- **What is being asked**
Make an exact copy of all the material below, apart from the pictures.

## Begin Supplied material

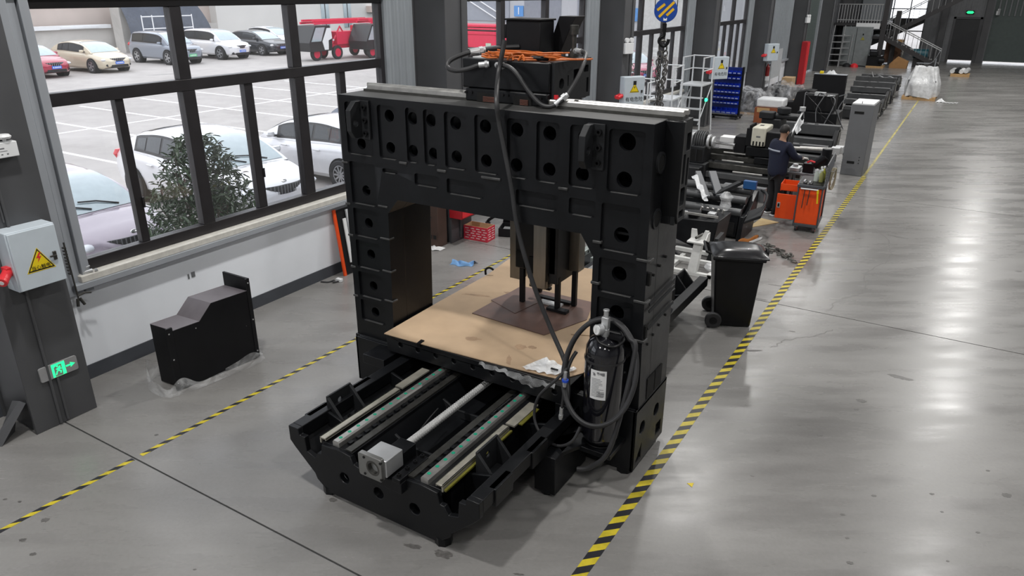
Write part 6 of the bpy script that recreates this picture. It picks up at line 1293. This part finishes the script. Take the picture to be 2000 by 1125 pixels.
# --- parts bench beyond cart
t = thing('parts_bench','low bench with dark machine parts between the worker and the tool cart','bench',(-2.5,14.9,0))
b = MB(); b.box(-2.75,-2.15,14.7,15.2,.72,.77); b.build('top', M_grey, t, bev=.01)
for x in (-2.72,-2.2):
    for y in (14.73,15.15): MB().box(x,x+.04,y,y+.04,0,.72).build('leg', M_grey, t, local=False)
t2 = thing('motor_part','dark motor part with red handle on the low bench','motor',(-2.35,14.85,.77)); b = MB(); b.box(-2.5,-2.3,14.75,14.95,.77,.95); b.cyl((-2.3,14.85,.9),(-2.1,14.85,1.1),.10,16); b.cyl((-2.12,14.85,.95),(-2.12,14.85,1.25),.09,16); b.build('motor_body', M_cast, t2, bev=.01); MB().tube([(-2.42,14.72,.98),(-2.36,14.70,1.02),(-2.28,14.70,1.0)],.018,8).build('red_handle', M_redp, t2)
t2 = thing('silver_part','silver grey casting on the left of the low bench','casting',(-2.65,14.85,.77)); MB().box(-2.74,-2.55,14.73,15.0,.77,.85).build('block', M_alu, t2, bev=.015); MB().cyl((-2.65,14.85,.85),(-2.65,14.85,.9),.05,14).build('boss', M_alu, t2)
for k, (y, x0, x1) in enumerate(((17.4,-3.35,-2.35),(17.55,-3.1,-2.3))):
    t2 = thing('steel_rod_part','long bright steel rod assembly, '+('nearer' if k == 0 else 'farther')+' one on the low black bed','rod',((x0+x1)/2,y,.66)); MB().cyl((x0,y,.72),(x1,y+.2,.72),.03,10).build('rod', M_steel, t2); MB().box(x1-.08,x1+.1,y+.1,y+.28,.64,.80).build('end_clamp', M_alu, t2, bev=.01)
# --- grey cabinet
t = thing('control_cabinet','tall grey sheet metal cabinet with white open top beside the yellow line','cabinet',(-2.05,19.0,0),R(-1))
MB().box(-.24,.24,-.45,.47,0,1.63).build('body', M_grey, t, local=True, bev=.012); MB().box(-.225,.225,-.44,.46,1.63,1.655).build('white_top', M_white, t, local=True)
for z, x0, x1 in ((1.42,-.15,.05),(.28,-.13,.03)): MB().box(x0,x1,-.456,-.449,z,z+.055).build('slot', M_hole, t, local=True)
for z in (.30,.37,.44): MB().cyl((.12,-.456,z),(.12,-.449,z),.012,8).build('round_hole', M_hole, t, local=True)
b = MB(); b.box(-.27,-.24,-.3,-.25,.42,.50); b.box(-.03,-.02,-.44,-.42,1.65,1.70); b.build('catch', M_dkplast, t, local=True)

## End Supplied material

- **Solution for this problem**
Write part 6 of the bpy script that recreates this picture. It picks up at line 1293. This part finishes the script. Take the picture to be 2000 by 1125 pixels.
# --- parts bench beyond cart
t = thing('parts_bench','low bench with dark machine parts between the worker and the tool cart','bench',(-2.5,14.9,0))
b = MB(); b.box(-2.75,-2.15,14.7,15.2,.72,.77); b.build('top', M_grey, t, bev=.01)
for x in (-2.72,-2.2):
    for y in (14.73,15.15): MB().box(x,x+.04,y,y+.04,0,.72).build('leg', M_grey, t, local=False)
t2 = thing('motor_part','dark motor part with red handle on the low bench','motor',(-2.35,14.85,.77)); b = MB(); b.box(-2.5,-2.3,14.75,14.95,.77,.95); b.cyl((-2.3,14.85,.9),(-2.1,14.85,1.1),.10,16); b.cyl((-2.12,14.85,.95),(-2.12,14.85,1.25),.09,16); b.build('motor_body', M_cast, t2, bev=.01); MB().tube([(-2.42,14.72,.98),(-2.36,14.70,1.02),(-2.28,14.70,1.0)],.018,8).build('red_handle', M_redp, t2)
t2 = thing('silver_part','silver grey casting on the left of the low bench','casting',(-2.65,14.85,.77)); MB().box(-2.74,-2.55,14.73,15.0,.77,.85).build('block', M_alu, t2, bev=.015); MB().cyl((-2.65,14.85,.85),(-2.65,14.85,.9),.05,14).build('boss', M_alu, t2)
for k, (y, x0, x1) in enumerate(((17.4,-3.35,-2.35),(17.55,-3.1,-2.3))):
    t2 = thing('steel_rod_part','long bright steel rod assembly, '+('nearer' if k == 0 else 'farther')+' one on the low black bed','rod',((x0+x1)/2,y,.66)); MB().cyl((x0,y,.72),(x1,y+.2,.72),.03,10).build('rod', M_steel, t2); MB().box(x1-.08,x1+.1,y+.1,y+.28,.64,.80).build('end_clamp', M_alu, t2, bev=.01)
# --- grey cabinet
t = thing('control_cabinet','tall grey sheet metal cabinet with white open top beside the yellow line','cabinet',(-2.05,19.0,0),R(-1))
MB().box(-.24,.24,-.45,.47,0,1.63).build('body', M_grey, t, local=True, bev=.012); MB().box(-.225,.225,-.44,.46,1.63,1.655).build('white_top', M_white, t, local=True)
for z, x0, x1 in ((1.42,-.15,.05),(.28,-.13,.03)): MB().box(x0,x1,-.456,-.449,z,z+.055).build('slot', M_hole, t, local=True)
for z in (.30,.37,.44): MB().cyl((.12,-.456,z),(.12,-.449,z),.012,8).build('round_hole', M_hole, t, local=True)
b = MB(); b.box(-.27,-.24,-.3,-.25,.42,.50); b.box(-.03,-.02,-.44,-.42,1.65,1.70); b.build('catch', M_dkplast, t, local=True)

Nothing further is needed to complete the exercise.